Parker Palmer has spoken of a monastic vow of “stability” – a commitment to remain in community with each other even when things got tough and not to move into the monastery down the road. Friends often run to another meeting when conflict develops or simply stop going to meeting.

The baptism of translation. We have many refugees amongst us who have held onto the pain of the languages that hurt them before. Some of us have been given the gift of being able to walk with different languages that describe our journey with God – and hear the Spirit speaking through them all. We need to receive Gilead’s balm to put on the ears of the injured. We can’t be afraid to speak the language that we have been given. Perhaps the kind of Pentecost that is being offered to us in the 21st century is a spiritual baptism that enables us to understand each others’ languages of the heart.

Standing in our truth. Sometimes it feels as if we are silenced and will lose our truth if we stay where we are. It is far easier to recover from being yelled at than to recover from avoiding key questions out of the fear of getting angry at each other. To start healing we must stand fearlessly in the truth of what we are, even if that is very hard and painful. Can we stand in our truth and stand with each other in love with God’s help?

Sometimes it is right to leave a meeting community, but that doesn’t mean our work with that meeting is over.

Healing rifts through listening. Those who need talking to are those who need to be listened to. Ministry and Counsel can meet with the most vociferous Friends on both sides of a rift and just listen.

We need to ask more questions and make fewer statements, to be more curious than threatened, to look at situations as lessons rather than crises. We can turn from fear to trust. I can look at my past as an opening to what was stuck and open up the gate.

Often all we can do is just love the different warring parties.

Too often when we ask someone “how are you?” we want the short version. We want the quick and easy way. Grace and forgiveness aren’t cheap or quick. I want others to say to me: “I really want to listen: how are you today?” Are we willing to take the time to talk about the areas where we’re broken?

One Friend expressed a longing to continue talking with each other in this session in the darkened room until the sun came up.

Recognizing our brokenness. Christ’s commandment to love others as ourselves is rooted in our ability to love ourselves and to recognize God’s true voice within us. It requires embracing the lost and rejected parts of ourselves – asking for God’s grace to love all aspects of ourselves.

It is in our nature as humans to need to be forgiven. We experience God’s forgiveness as we practice yieldedness.
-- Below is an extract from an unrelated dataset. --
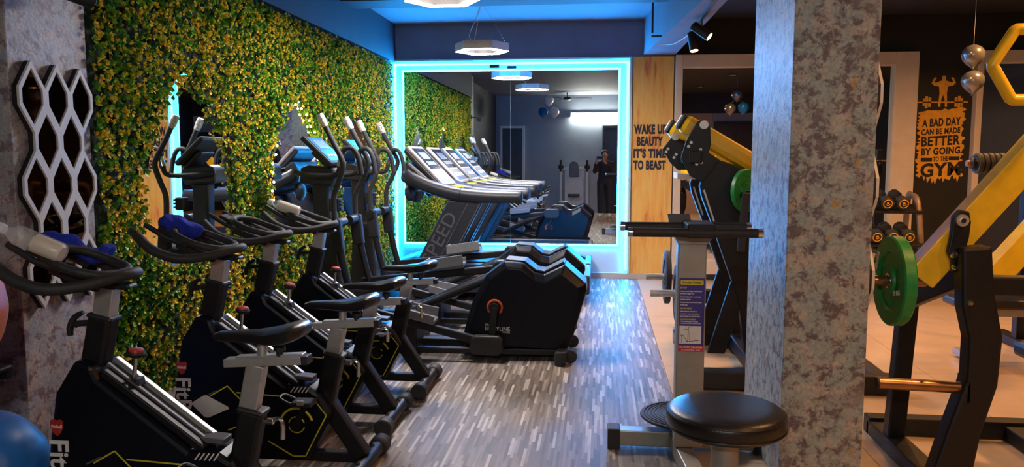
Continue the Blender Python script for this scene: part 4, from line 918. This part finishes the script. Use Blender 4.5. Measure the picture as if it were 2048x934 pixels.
# ------------------------------------------------------------------ generic plate
def plate(label, c, axis, R, th, material, words=False, group='weight plates'):
    c = Vector(c); ax = Vector(axis)
    t = thing('weight_plate', label, 'weight plate', c, group)
    h = th/2
    b = mk('disc', MB().lathe([(0.026, -h), (0.06, -h), (0.065, -h*0.55), (R*0.62, -h*0.55), (R*0.66, -h), (R*0.97, -h), (R, -h*0.75), (R, h*0.75), (R*0.97, h), (R*0.66, h), (R*0.62, h*0.55), (0.065, h*0.55), (0.06, h), (0.026, h)], c, ax, 44), material, t, smooth=True)
    mk('hub', MB().ring(c-ax*h, 0.030, 0.005, ax, 20, 6), 'chrome', t, smooth=True)
    for k in range(3):
        a = 2*PI*k/3+0.5; q = Vector((0, math.cos(a), math.sin(a)))*R*0.5 if abs(ax.x) > 0.5 else Vector((math.cos(a), 0, math.sin(a)))*R*0.5
        mk('rivet', MB().ring(c+q-ax*h*0.58, 0.016, 0.003, ax, 14, 6), material, b)
    return t, b
# ------------------------------------------------------------------ plate loaded press beyond the twister
lp = thing('press_machine', 'black plate-loaded press machine with yellow padded arms beyond the twister', 'gym machine', (1.0, 5.8, 0))
for yy, sc in ((5.62, 0), (6.22, 1)):
    o0 = Vector((-0.03 if sc else 0, 0, -0.012 if sc else 0))
    A, B_ = (Vector((0.572, yy, 1.745)), Vector((1.55, yy, 1.165))) if not sc else (Vector((0.545, yy, 1.735)), Vector((1.52, yy, 1.155)))
    am = mk('padded_arm', MB().bar(A, B_, 0.13, 0.135, (0, 0, 1)), 'yellow_paint', lp, 'yellow padded arm', bevel=0.04)
    d = (B_-A).normalized(); u = Vector((-d.z, 0, d.x)) if d.x > 0 else d
    mk('end_pad', MB().bar(A-d*0.022, A+d*0.012, 0.105, 0.115, (0, 0, 1)), 'black_rubber', am, bevel=0.035)
    mk('end_cap', MB().bar(A-d*0.030, A-d*0.020, 0.06, 0.085, (0, 0, 1)), 'white_print', am, 'white end cap', bevel=0.03)
    f = lambda x, z: (x+o0.x*0.6, z+o0.z*0.6)
    sp = mk('side_plate', MB().prism([f(0.593, 1.611), f(0.668, 1.748), f(0.726, 1.755), f(0.757, 1.713), f(0.764, 1.59), f(0.752, 1.531), f(0.828, 1.479), f(0.712, 1.323), f(0.626, 1.368), f(0.56, 1.49)] if not sc else [(0.480, 1.562), (0.555, 1.662), (0.66, 1.62), (0.80, 1.53), (0.76, 1.40), (0.60, 1.40), (0.54, 1.458)], yy-0.09, yy-0.072), 'black_paint', lp, bevel=0.006)
    for x, z, r in (((0.713, 1.722, 0.030),) if not sc else ((0.595, 1.665, 0.030),)):
        w_ = mk('washer', MB().cyl((*f(x, z)[:1], yy-0.105, f(x, z)[1]), (f(x, z)[0], yy-0.09, f(x, z)[1]), r, 20), 'silver', sp, smooth=True)
    for x, z in (((0.628, 1.600), (0.611, 1.573), (0.693, 1.552), (0.680, 1.528), (0.699, 1.462), (0.668, 1.451)) if not sc else ((0.540, 1.570), (0.526, 1.547), (0.602, 1.527), (0.586, 1.503))):
        mk('bolt', MB().cyl((f(x, z)[0], yy-0.106, f(x, z)[1]), (f(x, z)[0], yy-0.09, f(x, z)[1]), 0.011, 8), 'silver', sp)
    mk('yellow_link', MB().bar((0.80+o0.x, yy-0.03, 1.50), (1.40+o0.x, yy-0.03, 1.13), 0.05, 0.035), 'yellow_paint', lp, bevel=0.006)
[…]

As we enter God’s kingdom, we are asked to yield to others, to forgive others and to accept their forgiveness. This is a contradiction to our culture which maintains that each man is his own island. Sondra Cronk taught us that the strength of community is in the power of powerlessness.

Jesus’ experience with abandonment. When Jesus was in anguish and fear and uncertainty, he asked his friends to just stay awake with him. As a human, Jesus experienced human outrage and despair and the sense of betrayal of being abandoned by one’s spiritual community. His ability to live with that sense of betrayal can inspire us to ask for the same grace. Can we bear the unbearable together?

One Friend suggested that Jesus must have loved Judas so much that he tried to follow him out of the Upper Room to reach out to him and be reconciled with him. When we feel abandoned or betrayed or separated from each other, we can love each other and run after each other in the same way.

The rift is over. What underlies peace in the meeting community is trust in God. With that trust there is no need to defend our walls and positions because there is nothing there but God’s power and love. It starts with recognizing our need of God and God’s trustworthiness. If we live in that trust, it spreads out and fills the gaps between us.

A Friend once gave ministry in meeting about the wrongness of walls erected within the faith community and the need to tear them down. A stranger came up to her after meeting and said, “You are wrong about that. The victory is already won.” We don’t have to solve or fix the walls as Christ has already walked through them.